(Records with scene code)
________________________
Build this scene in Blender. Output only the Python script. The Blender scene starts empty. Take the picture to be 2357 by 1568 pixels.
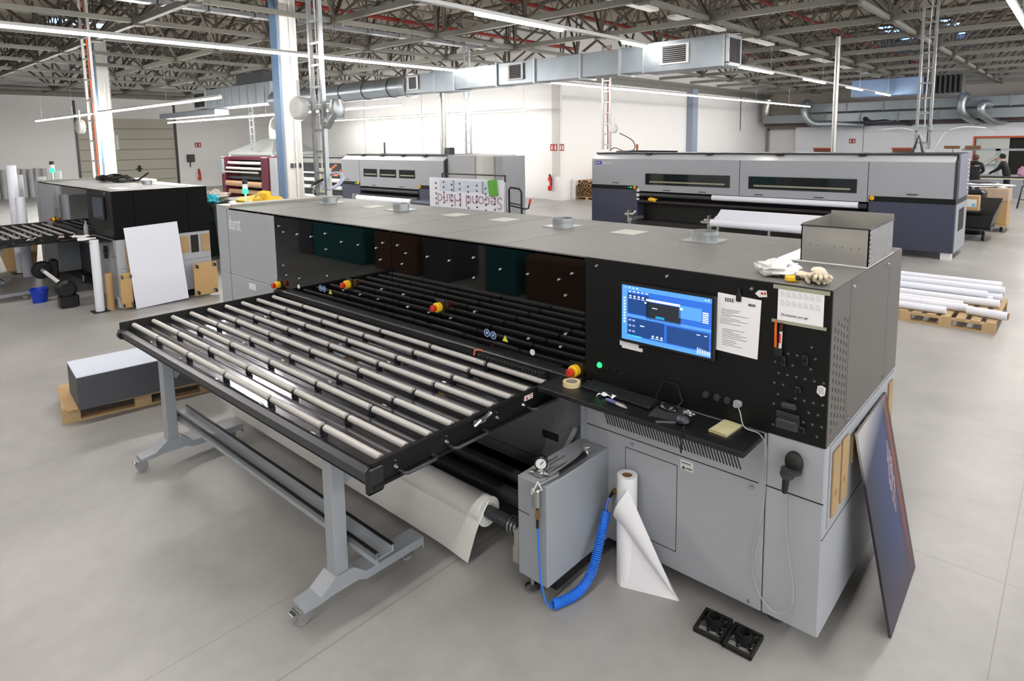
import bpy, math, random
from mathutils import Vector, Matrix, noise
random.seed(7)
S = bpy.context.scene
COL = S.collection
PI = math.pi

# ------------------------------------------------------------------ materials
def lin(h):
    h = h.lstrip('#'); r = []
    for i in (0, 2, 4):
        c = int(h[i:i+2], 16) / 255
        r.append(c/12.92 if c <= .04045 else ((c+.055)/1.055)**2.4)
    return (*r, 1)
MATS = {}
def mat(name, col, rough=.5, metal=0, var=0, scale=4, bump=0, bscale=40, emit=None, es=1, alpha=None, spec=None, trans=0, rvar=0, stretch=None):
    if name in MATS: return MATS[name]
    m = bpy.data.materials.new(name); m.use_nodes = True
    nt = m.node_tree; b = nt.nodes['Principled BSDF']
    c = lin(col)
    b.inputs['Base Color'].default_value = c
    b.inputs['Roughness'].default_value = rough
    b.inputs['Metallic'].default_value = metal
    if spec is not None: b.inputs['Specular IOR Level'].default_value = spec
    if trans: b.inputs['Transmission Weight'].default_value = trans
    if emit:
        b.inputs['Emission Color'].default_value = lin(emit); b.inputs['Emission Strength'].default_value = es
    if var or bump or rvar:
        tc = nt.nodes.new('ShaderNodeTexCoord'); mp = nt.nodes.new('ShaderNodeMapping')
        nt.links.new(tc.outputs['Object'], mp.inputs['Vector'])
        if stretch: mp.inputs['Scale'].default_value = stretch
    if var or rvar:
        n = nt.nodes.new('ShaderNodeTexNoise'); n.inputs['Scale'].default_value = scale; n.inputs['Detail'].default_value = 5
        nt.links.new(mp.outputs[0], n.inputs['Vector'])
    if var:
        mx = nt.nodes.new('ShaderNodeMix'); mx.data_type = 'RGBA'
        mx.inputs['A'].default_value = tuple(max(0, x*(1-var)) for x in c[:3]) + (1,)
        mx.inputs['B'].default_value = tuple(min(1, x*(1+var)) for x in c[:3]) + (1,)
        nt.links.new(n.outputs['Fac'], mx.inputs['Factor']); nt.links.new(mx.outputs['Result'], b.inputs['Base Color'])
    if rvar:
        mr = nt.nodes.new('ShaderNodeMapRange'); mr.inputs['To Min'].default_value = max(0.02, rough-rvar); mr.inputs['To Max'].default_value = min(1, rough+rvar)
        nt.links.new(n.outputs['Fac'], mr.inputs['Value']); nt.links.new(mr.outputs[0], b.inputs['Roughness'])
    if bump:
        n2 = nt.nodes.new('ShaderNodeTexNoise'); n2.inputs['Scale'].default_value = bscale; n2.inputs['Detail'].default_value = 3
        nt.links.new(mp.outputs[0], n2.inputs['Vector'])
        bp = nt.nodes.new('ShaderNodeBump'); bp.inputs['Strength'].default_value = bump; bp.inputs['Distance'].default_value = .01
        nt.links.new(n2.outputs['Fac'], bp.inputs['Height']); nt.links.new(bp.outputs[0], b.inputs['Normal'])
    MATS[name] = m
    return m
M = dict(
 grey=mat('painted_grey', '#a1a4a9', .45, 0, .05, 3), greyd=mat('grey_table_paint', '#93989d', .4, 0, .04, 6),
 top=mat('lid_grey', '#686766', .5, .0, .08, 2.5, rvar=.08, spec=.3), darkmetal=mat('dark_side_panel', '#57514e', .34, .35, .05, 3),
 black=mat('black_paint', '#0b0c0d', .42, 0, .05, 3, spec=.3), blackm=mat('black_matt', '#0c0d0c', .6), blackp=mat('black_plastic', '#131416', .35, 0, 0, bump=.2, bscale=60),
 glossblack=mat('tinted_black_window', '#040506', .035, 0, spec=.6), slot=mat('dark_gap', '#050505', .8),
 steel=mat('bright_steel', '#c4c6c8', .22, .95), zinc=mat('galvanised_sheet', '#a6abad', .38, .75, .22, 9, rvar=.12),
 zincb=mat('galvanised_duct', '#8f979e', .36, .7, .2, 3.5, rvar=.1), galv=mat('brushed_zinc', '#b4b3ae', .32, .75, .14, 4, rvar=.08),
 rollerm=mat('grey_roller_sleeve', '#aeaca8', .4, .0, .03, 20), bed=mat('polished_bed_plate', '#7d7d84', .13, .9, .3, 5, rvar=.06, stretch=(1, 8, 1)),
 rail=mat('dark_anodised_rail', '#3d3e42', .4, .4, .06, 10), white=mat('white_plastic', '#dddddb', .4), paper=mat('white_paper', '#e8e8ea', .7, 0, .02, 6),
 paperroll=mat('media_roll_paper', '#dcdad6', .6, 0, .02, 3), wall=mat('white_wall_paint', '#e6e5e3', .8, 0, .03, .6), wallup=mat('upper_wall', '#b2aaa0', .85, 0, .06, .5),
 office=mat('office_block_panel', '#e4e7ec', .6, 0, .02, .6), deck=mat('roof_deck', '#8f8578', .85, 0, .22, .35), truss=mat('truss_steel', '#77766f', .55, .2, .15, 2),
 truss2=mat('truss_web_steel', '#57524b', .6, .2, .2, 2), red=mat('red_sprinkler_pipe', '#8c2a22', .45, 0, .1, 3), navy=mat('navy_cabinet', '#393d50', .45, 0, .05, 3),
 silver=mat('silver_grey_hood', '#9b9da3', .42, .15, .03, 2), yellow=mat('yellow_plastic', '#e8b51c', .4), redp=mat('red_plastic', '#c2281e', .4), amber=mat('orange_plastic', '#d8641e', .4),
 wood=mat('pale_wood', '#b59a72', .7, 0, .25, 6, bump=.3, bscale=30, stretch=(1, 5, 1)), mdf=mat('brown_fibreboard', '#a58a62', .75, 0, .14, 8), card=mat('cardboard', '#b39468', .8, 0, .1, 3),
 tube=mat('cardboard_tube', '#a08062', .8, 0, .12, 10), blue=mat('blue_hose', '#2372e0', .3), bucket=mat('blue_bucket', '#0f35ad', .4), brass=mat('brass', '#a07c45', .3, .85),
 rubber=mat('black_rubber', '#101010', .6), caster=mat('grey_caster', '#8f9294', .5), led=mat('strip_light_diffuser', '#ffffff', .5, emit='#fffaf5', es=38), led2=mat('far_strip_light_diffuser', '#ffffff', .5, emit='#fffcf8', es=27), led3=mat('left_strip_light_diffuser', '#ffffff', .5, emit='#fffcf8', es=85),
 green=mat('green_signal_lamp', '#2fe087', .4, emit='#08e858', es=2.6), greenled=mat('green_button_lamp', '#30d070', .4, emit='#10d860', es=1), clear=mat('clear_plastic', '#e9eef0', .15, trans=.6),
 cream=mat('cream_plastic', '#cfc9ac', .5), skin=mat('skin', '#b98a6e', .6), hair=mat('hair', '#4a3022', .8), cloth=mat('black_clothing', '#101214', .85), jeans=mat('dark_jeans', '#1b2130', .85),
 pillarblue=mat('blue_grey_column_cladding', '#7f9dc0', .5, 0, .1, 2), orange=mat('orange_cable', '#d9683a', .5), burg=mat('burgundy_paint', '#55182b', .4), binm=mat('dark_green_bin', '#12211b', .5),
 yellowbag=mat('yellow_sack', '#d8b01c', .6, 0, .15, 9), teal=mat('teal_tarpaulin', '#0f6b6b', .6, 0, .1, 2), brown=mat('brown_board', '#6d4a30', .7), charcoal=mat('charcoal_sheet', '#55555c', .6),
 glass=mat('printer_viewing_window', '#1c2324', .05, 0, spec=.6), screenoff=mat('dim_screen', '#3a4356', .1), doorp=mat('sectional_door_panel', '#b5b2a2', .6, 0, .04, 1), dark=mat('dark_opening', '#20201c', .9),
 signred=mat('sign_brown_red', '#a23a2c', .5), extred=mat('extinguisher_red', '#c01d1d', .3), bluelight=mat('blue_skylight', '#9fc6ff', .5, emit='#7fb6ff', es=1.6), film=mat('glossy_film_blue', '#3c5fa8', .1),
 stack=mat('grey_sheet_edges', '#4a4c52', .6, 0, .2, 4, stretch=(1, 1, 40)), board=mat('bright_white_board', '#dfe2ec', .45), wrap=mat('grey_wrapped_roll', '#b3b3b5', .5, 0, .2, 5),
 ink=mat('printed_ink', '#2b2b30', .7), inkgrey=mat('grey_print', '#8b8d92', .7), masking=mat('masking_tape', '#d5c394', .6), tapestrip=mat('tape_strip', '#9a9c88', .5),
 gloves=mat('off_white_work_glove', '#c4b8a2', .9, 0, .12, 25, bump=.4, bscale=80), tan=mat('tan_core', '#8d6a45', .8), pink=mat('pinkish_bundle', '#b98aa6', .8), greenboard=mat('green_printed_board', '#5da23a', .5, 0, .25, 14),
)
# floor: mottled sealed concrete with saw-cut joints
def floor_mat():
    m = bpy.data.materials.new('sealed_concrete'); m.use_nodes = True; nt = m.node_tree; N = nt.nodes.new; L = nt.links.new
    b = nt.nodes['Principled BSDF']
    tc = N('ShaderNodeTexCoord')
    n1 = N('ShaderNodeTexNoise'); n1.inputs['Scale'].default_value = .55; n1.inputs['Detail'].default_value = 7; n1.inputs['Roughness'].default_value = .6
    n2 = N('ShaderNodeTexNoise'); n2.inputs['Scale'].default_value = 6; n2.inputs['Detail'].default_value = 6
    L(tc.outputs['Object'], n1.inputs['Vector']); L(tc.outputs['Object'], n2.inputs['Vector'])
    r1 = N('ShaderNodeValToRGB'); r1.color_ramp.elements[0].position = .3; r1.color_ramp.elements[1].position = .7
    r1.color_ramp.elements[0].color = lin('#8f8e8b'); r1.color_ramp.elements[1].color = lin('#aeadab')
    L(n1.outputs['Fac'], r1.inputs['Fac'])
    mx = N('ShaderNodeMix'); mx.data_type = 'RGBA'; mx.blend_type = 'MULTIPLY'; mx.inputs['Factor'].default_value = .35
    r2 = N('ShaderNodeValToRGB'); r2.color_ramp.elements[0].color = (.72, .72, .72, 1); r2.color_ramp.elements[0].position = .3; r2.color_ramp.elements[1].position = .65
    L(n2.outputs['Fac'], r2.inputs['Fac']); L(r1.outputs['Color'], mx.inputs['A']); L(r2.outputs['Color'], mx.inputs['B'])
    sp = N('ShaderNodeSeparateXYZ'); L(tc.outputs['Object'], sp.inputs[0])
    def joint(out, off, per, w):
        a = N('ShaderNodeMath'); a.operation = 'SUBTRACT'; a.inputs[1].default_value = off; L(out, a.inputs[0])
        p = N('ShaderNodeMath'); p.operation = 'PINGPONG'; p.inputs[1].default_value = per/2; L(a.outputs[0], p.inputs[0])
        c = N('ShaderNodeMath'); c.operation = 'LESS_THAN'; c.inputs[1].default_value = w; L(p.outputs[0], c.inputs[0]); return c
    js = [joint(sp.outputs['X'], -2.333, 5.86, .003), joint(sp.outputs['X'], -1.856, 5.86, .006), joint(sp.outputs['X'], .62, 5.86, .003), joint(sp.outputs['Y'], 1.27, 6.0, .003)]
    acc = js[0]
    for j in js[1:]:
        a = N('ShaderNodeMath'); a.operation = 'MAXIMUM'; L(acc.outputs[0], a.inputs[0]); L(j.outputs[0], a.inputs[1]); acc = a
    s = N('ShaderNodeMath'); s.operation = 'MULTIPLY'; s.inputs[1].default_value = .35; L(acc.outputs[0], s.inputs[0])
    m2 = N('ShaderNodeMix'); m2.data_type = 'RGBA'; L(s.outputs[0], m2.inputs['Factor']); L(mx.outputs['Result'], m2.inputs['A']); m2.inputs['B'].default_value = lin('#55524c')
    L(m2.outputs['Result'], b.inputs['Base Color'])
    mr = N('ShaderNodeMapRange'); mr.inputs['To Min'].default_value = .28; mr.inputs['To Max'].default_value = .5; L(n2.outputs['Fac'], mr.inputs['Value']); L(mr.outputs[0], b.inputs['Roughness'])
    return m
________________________
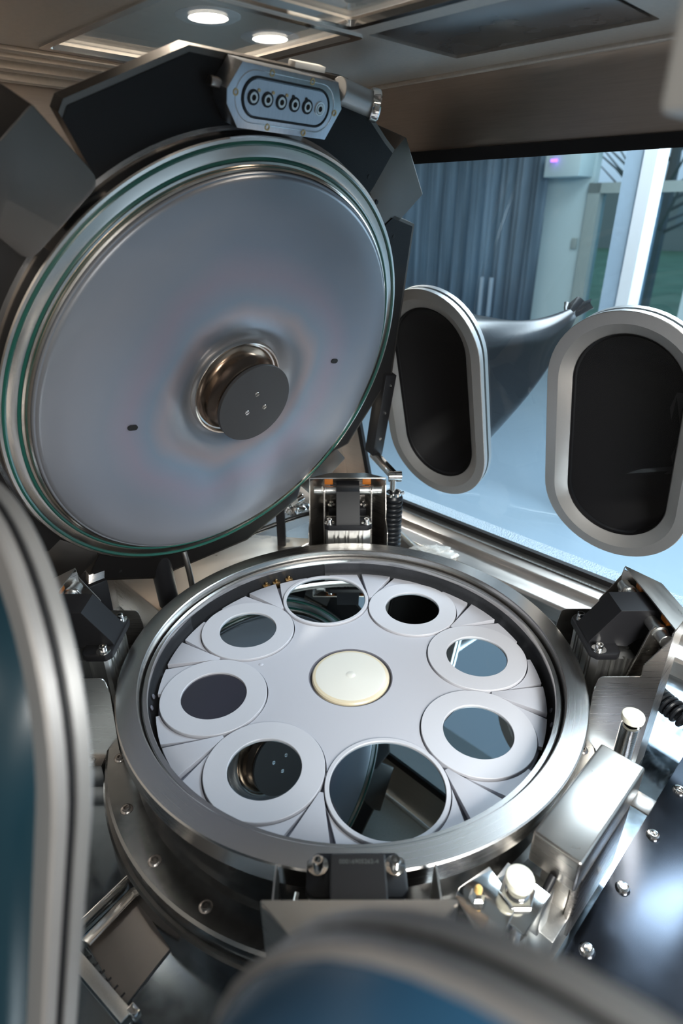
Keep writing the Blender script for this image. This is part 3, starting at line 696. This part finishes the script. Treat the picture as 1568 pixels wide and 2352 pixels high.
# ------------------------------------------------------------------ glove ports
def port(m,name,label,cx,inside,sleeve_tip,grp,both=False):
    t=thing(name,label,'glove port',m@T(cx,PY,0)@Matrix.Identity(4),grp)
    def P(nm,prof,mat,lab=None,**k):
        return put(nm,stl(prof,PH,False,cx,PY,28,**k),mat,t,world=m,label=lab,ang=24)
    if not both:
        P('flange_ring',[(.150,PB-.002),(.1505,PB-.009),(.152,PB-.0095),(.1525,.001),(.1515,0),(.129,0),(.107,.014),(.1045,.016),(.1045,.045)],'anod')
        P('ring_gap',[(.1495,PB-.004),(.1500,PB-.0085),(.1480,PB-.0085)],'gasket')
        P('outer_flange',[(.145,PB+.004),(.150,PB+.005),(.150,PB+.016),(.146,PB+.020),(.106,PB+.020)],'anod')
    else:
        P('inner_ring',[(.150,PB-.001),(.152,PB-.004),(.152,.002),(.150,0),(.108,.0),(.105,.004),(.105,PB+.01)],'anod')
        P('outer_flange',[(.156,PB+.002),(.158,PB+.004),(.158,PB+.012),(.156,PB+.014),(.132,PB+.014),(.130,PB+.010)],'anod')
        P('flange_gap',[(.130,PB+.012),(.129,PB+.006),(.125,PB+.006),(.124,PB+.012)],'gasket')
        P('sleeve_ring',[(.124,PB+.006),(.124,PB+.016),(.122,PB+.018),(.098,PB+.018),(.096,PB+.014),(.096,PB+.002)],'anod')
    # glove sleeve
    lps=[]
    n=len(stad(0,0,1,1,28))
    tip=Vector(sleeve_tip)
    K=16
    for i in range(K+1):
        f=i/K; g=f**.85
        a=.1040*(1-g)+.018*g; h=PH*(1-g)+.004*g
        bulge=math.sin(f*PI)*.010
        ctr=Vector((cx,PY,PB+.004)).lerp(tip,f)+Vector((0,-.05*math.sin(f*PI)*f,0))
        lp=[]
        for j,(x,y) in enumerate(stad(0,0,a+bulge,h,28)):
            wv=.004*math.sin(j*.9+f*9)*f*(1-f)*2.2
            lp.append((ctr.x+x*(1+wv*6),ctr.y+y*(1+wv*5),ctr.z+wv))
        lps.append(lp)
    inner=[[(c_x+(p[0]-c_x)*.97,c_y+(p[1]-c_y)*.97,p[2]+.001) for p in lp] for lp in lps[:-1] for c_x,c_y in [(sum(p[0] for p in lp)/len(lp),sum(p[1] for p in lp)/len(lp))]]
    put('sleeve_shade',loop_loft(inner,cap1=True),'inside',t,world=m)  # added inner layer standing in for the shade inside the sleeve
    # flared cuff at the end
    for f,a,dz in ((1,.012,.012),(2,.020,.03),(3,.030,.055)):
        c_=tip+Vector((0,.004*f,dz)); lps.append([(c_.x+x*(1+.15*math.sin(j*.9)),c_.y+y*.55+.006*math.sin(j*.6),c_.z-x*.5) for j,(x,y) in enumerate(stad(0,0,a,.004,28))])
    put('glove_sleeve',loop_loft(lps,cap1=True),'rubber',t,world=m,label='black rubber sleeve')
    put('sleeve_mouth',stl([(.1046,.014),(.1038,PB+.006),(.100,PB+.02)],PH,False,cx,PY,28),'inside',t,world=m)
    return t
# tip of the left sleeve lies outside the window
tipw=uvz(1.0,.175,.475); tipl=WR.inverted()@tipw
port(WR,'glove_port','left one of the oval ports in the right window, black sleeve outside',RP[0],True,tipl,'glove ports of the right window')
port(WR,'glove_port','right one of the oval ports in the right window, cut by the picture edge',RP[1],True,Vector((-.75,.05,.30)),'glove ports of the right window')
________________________
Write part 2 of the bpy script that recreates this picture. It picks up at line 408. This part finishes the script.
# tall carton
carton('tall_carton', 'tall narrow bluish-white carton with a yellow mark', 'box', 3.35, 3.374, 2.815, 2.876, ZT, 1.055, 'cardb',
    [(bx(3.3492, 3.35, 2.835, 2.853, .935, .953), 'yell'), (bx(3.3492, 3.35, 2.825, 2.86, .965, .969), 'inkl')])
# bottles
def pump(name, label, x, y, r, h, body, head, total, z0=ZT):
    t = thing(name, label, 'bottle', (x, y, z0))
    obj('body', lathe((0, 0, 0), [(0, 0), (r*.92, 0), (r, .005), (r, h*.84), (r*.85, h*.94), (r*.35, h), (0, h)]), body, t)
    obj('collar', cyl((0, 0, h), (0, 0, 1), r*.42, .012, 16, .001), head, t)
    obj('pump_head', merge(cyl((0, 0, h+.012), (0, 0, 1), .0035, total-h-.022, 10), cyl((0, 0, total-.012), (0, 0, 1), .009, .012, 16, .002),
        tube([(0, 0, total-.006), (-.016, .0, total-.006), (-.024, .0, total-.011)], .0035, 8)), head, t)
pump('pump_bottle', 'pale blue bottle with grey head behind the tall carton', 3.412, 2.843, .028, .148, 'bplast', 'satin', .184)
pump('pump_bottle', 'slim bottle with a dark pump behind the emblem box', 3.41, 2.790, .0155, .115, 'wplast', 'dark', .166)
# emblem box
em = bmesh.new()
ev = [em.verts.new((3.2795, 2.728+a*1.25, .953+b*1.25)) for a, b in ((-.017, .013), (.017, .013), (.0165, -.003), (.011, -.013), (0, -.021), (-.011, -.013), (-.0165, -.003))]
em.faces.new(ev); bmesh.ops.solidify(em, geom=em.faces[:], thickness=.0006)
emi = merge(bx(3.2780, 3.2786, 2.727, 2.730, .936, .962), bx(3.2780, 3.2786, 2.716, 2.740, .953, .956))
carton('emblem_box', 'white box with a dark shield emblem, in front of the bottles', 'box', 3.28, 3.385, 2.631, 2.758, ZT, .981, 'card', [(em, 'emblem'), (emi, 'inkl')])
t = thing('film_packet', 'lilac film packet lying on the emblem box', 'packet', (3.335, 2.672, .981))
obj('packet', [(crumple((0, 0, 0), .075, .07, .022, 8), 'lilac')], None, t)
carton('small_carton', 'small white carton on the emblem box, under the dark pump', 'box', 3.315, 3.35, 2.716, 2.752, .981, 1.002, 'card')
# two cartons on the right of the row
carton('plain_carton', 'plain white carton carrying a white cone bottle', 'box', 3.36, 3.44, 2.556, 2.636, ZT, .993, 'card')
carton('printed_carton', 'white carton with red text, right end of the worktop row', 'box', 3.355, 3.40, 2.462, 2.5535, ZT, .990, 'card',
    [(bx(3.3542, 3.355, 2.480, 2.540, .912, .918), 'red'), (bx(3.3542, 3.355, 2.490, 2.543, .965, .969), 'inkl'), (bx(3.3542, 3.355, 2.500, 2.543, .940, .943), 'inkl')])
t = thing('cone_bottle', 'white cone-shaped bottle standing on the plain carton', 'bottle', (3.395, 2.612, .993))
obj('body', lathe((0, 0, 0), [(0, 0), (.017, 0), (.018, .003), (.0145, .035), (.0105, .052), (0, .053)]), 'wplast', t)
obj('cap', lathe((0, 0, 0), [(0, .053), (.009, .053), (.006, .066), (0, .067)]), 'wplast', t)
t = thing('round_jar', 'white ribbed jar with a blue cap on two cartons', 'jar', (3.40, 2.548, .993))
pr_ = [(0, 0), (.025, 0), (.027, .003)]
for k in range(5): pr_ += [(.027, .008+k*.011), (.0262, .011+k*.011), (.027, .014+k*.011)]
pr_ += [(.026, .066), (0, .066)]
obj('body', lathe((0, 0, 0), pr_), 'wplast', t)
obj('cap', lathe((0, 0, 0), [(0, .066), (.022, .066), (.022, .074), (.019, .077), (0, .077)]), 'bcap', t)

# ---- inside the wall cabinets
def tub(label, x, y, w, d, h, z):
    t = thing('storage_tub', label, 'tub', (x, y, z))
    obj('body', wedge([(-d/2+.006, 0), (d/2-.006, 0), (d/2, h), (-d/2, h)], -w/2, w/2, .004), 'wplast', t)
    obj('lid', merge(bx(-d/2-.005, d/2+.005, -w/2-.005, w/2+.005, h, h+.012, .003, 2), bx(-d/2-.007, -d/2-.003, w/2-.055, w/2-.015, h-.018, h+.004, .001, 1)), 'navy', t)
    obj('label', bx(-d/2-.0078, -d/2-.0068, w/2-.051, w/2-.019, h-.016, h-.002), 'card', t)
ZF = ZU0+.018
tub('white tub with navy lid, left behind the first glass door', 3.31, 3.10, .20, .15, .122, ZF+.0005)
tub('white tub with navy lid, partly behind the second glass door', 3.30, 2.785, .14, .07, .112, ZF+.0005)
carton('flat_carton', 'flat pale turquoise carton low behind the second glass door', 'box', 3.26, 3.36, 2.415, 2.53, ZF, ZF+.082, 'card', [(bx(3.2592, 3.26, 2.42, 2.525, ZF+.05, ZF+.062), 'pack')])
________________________
◆ WHAT IS NEEDED: Copy the lines above exactly, starting at the one with "Build this scene" and ending at the one with "PI = math.pi", both included. Leave out any pictures and add nothing else.

◆ OUTPUT BELOW:
Build this scene in Blender. Output only the Python script. The Blender scene starts empty. Take the picture to be 2357 by 1568 pixels.
import bpy, math, random
from mathutils import Vector, Matrix, noise
random.seed(7)
S = bpy.context.scene
COL = S.collection
PI = math.pi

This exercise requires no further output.